FROM THE PASTOR’S DESK

Dear Parishioners,

Jesus is trying to do a difficult thing in today’s gospel. He is trying to promote a positive dimension to death. Jesus describes his own death as his moment of glory, as the time when he will draw all people to himself. But it is difficult for us to hear, to take in this positive dimension of death, because when we think of death, our first response is fear. In fact, most of us spend our lives in denial over the inevitability of death. Think about it. When we hear of someone, we know who has passed away, don’t we ask, “How old was that person?” Consciously or unconsciously that question is a way of measuring our own fate. If the person is much older than us, we breathe a sigh of relief. There is still time. It is not yet my turn. But if that person is our age or younger, we feel tense. Such a realization breaks through the denial and reminds us that death is a reality. It will come to us as well.

Now Jesus knows the danger of living in denial about death. He knows there can be a positive way to experience death, but only if we begin to prepare for death today. We cannot prepare for something we are trying to avoid. We cannot prepare for something that we are denying is an inevitable part of our future. So how can we prepare for death? Jesus gives us a direction through the image in today’s gospel. “Unless the grain of wheat falls to the earth and dies, it remains just a single grain. But if it dies, it produces much fruit.” Now how does this image apply to us? The next line explains: If we let go of our lives, we can keep our lives to life eternal. To put this in other words, the only things that we will be able to hold in our hands at the moment of our death are those things that we have given away.

A man in his eighties realizing that death was near developed a strong desire to return to the place where he grew up. It was a primitive cabin in the back woods of Georgia. He had not been to the place in over seventy years, and by now it had long been abandoned. As he approached the cabin, he was impressed by the large row of walnut trees that lined the pathway. He then remembered that shortly before he left this place as a child, he took a bag of walnuts and planted them along the side of this path. Over the years they had grown up and now they were flourishing. He also remembered that as a child he had decided to take a handful of those walnuts from that bag to keep for himself to eat. He had hidden them in a niche in the attic. He wondered if they were still there, so he searched the now abandoned attic. He found them. They were covered with decades of dust and were completely dried up. It struck the man that these walnuts provided helpful parallel to his own life. The things he had let go of the things that he had planted, would live on and continue to flourish long after he had died. The things that he had tried to keep for himself were dead already.

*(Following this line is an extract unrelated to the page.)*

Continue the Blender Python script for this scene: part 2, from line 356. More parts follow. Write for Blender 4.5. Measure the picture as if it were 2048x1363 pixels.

You and I prepare for a positive death each time that we plant some of our time, some of our energy, some of our wisdom in the lives of other people. Parents should realize this. The time you spend with your children, telling them stories, teaching them simple things, passing on your values, that time and effort will continue to live on long after you’re gone. Just last week, as I was tying my shoes, I remembered the hours that my mom spent teaching how to tie my shoes before I went to kindergarten. I was not good at it. For days she kept showing me how to make the loop and tie the knot. The knowledge and wisdom we pass on to our children, to our friends, to our co-workers, will continue to enlighten others for years to come. Now sometimes, I tie my mom’s sneakers when she has trouble doing it! The broken relationships that we heal will start a trajectory of love and peace which will be passed on from person to person, from generation to generation. Generosity is never wasted. The things we give away are larger than us and they continue to live and flourish long after we are gone.

Now of course, as Christians we believe that after death we will have eternal joy with Christ in heaven. But that good news does not in itself dispel the fear of dying. What can give us comfort and peace is to realize that we have lived well. At our moment of death, we will not find comfort in the things that we kept for ourselves. Those things will be dying with us. Where we will find comfort and strength is in the time, in the energy, in the wisdom that we passed on to others. For when we can see the life we have planted in our children, in our friends, even in the stranger that we helped along the way, that life will be our glory. In that glory we can close our eyes in peace, praying the prayer of every faithful Christian: “Lord I do not come to you empty handed. I bring with me all the seeds that I have planted, all the things that I gave away.”